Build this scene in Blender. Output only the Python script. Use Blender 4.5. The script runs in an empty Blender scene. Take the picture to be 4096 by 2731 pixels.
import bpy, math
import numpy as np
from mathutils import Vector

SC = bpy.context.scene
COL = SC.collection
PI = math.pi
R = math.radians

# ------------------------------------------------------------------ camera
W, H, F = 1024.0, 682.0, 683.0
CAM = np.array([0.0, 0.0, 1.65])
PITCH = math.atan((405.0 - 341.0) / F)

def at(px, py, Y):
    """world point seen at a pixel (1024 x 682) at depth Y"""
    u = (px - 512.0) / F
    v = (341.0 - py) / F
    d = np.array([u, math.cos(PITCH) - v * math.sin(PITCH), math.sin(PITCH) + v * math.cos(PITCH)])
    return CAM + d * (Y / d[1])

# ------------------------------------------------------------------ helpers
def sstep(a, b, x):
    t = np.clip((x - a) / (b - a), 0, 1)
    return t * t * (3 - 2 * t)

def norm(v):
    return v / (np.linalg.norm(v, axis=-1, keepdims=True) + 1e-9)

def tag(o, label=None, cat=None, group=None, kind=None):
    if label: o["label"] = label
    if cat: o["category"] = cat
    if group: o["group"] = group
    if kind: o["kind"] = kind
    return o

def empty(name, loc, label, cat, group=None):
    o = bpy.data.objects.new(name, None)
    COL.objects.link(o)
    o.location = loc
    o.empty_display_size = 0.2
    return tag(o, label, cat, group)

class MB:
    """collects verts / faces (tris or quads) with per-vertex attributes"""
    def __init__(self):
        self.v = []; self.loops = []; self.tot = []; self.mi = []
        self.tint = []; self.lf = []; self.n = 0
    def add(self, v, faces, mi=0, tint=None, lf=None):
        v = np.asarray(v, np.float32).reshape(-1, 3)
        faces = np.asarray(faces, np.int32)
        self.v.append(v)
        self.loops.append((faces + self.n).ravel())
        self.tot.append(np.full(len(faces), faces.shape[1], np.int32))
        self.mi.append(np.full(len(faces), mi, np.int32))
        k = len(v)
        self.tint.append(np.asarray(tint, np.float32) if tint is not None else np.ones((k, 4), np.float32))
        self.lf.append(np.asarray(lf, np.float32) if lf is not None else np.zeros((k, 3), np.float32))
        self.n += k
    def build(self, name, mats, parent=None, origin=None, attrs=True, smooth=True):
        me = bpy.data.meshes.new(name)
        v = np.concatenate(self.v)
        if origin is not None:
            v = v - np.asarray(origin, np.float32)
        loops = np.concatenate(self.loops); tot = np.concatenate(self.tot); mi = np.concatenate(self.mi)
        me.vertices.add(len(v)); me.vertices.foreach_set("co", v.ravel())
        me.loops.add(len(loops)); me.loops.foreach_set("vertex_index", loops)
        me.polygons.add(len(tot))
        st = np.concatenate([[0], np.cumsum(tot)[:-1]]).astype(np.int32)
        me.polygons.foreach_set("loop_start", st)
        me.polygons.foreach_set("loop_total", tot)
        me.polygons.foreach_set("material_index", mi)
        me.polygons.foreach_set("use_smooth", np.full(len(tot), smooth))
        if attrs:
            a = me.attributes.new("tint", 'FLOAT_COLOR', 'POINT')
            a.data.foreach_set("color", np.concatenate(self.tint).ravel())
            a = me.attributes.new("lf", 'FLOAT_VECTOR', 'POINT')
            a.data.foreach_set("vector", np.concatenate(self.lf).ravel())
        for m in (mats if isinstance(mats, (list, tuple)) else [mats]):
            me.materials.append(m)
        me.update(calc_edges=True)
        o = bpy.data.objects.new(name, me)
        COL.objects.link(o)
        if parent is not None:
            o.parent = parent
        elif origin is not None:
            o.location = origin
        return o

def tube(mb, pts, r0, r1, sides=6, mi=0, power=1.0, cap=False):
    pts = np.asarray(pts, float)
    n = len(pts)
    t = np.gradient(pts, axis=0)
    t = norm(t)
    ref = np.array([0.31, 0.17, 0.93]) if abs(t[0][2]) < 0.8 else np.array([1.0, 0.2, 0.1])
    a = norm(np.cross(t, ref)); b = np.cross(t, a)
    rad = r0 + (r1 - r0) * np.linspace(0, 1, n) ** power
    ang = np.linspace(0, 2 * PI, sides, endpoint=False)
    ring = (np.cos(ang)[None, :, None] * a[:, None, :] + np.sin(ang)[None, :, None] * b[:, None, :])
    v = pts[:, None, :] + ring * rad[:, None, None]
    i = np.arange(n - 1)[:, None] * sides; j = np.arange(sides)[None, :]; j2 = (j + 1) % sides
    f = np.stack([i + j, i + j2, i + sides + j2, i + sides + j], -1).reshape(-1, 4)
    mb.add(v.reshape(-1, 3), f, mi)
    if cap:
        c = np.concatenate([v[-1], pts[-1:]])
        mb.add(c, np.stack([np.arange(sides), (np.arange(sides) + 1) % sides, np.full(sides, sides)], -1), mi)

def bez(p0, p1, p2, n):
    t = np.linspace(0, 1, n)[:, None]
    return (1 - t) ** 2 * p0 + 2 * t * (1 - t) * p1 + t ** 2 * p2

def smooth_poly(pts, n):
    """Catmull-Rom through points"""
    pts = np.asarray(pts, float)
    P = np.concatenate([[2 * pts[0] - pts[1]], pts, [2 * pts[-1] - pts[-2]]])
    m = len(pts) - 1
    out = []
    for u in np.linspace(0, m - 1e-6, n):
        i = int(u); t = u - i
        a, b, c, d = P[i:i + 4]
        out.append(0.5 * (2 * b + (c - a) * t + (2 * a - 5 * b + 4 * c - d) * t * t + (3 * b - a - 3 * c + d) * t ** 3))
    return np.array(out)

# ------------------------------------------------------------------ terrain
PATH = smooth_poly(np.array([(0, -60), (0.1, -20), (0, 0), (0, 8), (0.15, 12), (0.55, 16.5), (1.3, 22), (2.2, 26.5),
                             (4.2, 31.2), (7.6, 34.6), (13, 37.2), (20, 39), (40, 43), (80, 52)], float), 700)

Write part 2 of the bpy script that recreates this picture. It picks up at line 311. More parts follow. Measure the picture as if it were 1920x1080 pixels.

EXERCISE REQUIREMENTS => Write out the whole listing again. Match it word for word.

RESPONSE FOR THIS EXERCISE =>
Build this scene in Blender. Output only the Python script. Use Blender 4.5. The script runs in an empty Blender scene. Take the picture to be 4096 by 2731 pixels.
import bpy, math
import numpy as np
from mathutils import Vector

SC = bpy.context.scene
COL = SC.collection
PI = math.pi
R = math.radians

# ------------------------------------------------------------------ camera
W, H, F = 1024.0, 682.0, 683.0
CAM = np.array([0.0, 0.0, 1.65])
PITCH = math.atan((405.0 - 341.0) / F)

def at(px, py, Y):
    """world point seen at a pixel (1024 x 682) at depth Y"""
    u = (px - 512.0) / F
    v = (341.0 - py) / F
    d = np.array([u, math.cos(PITCH) - v * math.sin(PITCH), math.sin(PITCH) + v * math.cos(PITCH)])
    return CAM + d * (Y / d[1])

# ------------------------------------------------------------------ helpers
def sstep(a, b, x):
    t = np.clip((x - a) / (b - a), 0, 1)
    return t * t * (3 - 2 * t)

def norm(v):
    return v / (np.linalg.norm(v, axis=-1, keepdims=True) + 1e-9)

def tag(o, label=None, cat=None, group=None, kind=None):
    if label: o["label"] = label
    if cat: o["category"] = cat
    if group: o["group"] = group
    if kind: o["kind"] = kind
    return o

def empty(name, loc, label, cat, group=None):
    o = bpy.data.objects.new(name, None)
    COL.objects.link(o)
    o.location = loc
    o.empty_display_size = 0.2
    return tag(o, label, cat, group)

class MB:
    """collects verts / faces (tris or quads) with per-vertex attributes"""
    def __init__(self):
        self.v = []; self.loops = []; self.tot = []; self.mi = []
        self.tint = []; self.lf = []; self.n = 0
    def add(self, v, faces, mi=0, tint=None, lf=None):
        v = np.asarray(v, np.float32).reshape(-1, 3)
        faces = np.asarray(faces, np.int32)
        self.v.append(v)
        self.loops.append((faces + self.n).ravel())
        self.tot.append(np.full(len(faces), faces.shape[1], np.int32))
        self.mi.append(np.full(len(faces), mi, np.int32))
        k = len(v)
        self.tint.append(np.asarray(tint, np.float32) if tint is not None else np.ones((k, 4), np.float32))
        self.lf.append(np.asarray(lf, np.float32) if lf is not None else np.zeros((k, 3), np.float32))
        self.n += k
    def build(self, name, mats, parent=None, origin=None, attrs=True, smooth=True):
        me = bpy.data.meshes.new(name)
        v = np.concatenate(self.v)
        if origin is not None:
            v = v - np.asarray(origin, np.float32)
        loops = np.concatenate(self.loops); tot = np.concatenate(self.tot); mi = np.concatenate(self.mi)
        me.vertices.add(len(v)); me.vertices.foreach_set("co", v.ravel())
        me.loops.add(len(loops)); me.loops.foreach_set("vertex_index", loops)
        me.polygons.add(len(tot))
        st = np.concatenate([[0], np.cumsum(tot)[:-1]]).astype(np.int32)
        me.polygons.foreach_set("loop_start", st)
        me.polygons.foreach_set("loop_total", tot)
        me.polygons.foreach_set("material_index", mi)
        me.polygons.foreach_set("use_smooth", np.full(len(tot), smooth))
        if attrs:
            a = me.attributes.new("tint", 'FLOAT_COLOR', 'POINT')
            a.data.foreach_set("color", np.concatenate(self.tint).ravel())
            a = me.attributes.new("lf", 'FLOAT_VECTOR', 'POINT')
            a.data.foreach_set("vector", np.concatenate(self.lf).ravel())
        for m in (mats if isinstance(mats, (list, tuple)) else [mats]):
            me.materials.append(m)
        me.update(calc_edges=True)
        o = bpy.data.objects.new(name, me)
        COL.objects.link(o)
        if parent is not None:
            o.parent = parent
        elif origin is not None:
            o.location = origin
        return o

def tube(mb, pts, r0, r1, sides=6, mi=0, power=1.0, cap=False):
    pts = np.asarray(pts, float)
    n = len(pts)
    t = np.gradient(pts, axis=0)
    t = norm(t)
    ref = np.array([0.31, 0.17, 0.93]) if abs(t[0][2]) < 0.8 else np.array([1.0, 0.2, 0.1])
    a = norm(np.cross(t, ref)); b = np.cross(t, a)
    rad = r0 + (r1 - r0) * np.linspace(0, 1, n) ** power
    ang = np.linspace(0, 2 * PI, sides, endpoint=False)
    ring = (np.cos(ang)[None, :, None] * a[:, None, :] + np.sin(ang)[None, :, None] * b[:, None, :])
    v = pts[:, None, :] + ring * rad[:, None, None]
    i = np.arange(n - 1)[:, None] * sides; j = np.arange(sides)[None, :]; j2 = (j + 1) % sides
    f = np.stack([i + j, i + j2, i + sides + j2, i + sides + j], -1).reshape(-1, 4)
    mb.add(v.reshape(-1, 3), f, mi)
    if cap:
        c = np.concatenate([v[-1], pts[-1:]])
        mb.add(c, np.stack([np.arange(sides), (np.arange(sides) + 1) % sides, np.full(sides, sides)], -1), mi)

def bez(p0, p1, p2, n):
    t = np.linspace(0, 1, n)[:, None]
    return (1 - t) ** 2 * p0 + 2 * t * (1 - t) * p1 + t ** 2 * p2

def smooth_poly(pts, n):
    """Catmull-Rom through points"""
    pts = np.asarray(pts, float)
    P = np.concatenate([[2 * pts[0] - pts[1]], pts, [2 * pts[-1] - pts[-2]]])
    m = len(pts) - 1
    out = []
    for u in np.linspace(0, m - 1e-6, n):
        i = int(u); t = u - i
        a, b, c, d = P[i:i + 4]
        out.append(0.5 * (2 * b + (c - a) * t + (2 * a - 5 * b + 4 * c - d) * t * t + (3 * b - a - 3 * c + d) * t ** 3))
    return np.array(out)

# ------------------------------------------------------------------ terrain
PATH = smooth_poly(np.array([(0, -60), (0.1, -20), (0, 0), (0, 8), (0.15, 12), (0.55, 16.5), (1.3, 22), (2.2, 26.5),
                             (4.2, 31.2), (7.6, 34.6), (13, 37.2), (20, 39), (40, 43), (80, 52)], float), 700)

Write part 2 of the bpy script that recreates this picture. It picks up at line 311. More parts follow. Measure the picture as if it were 1920x1080 pixels.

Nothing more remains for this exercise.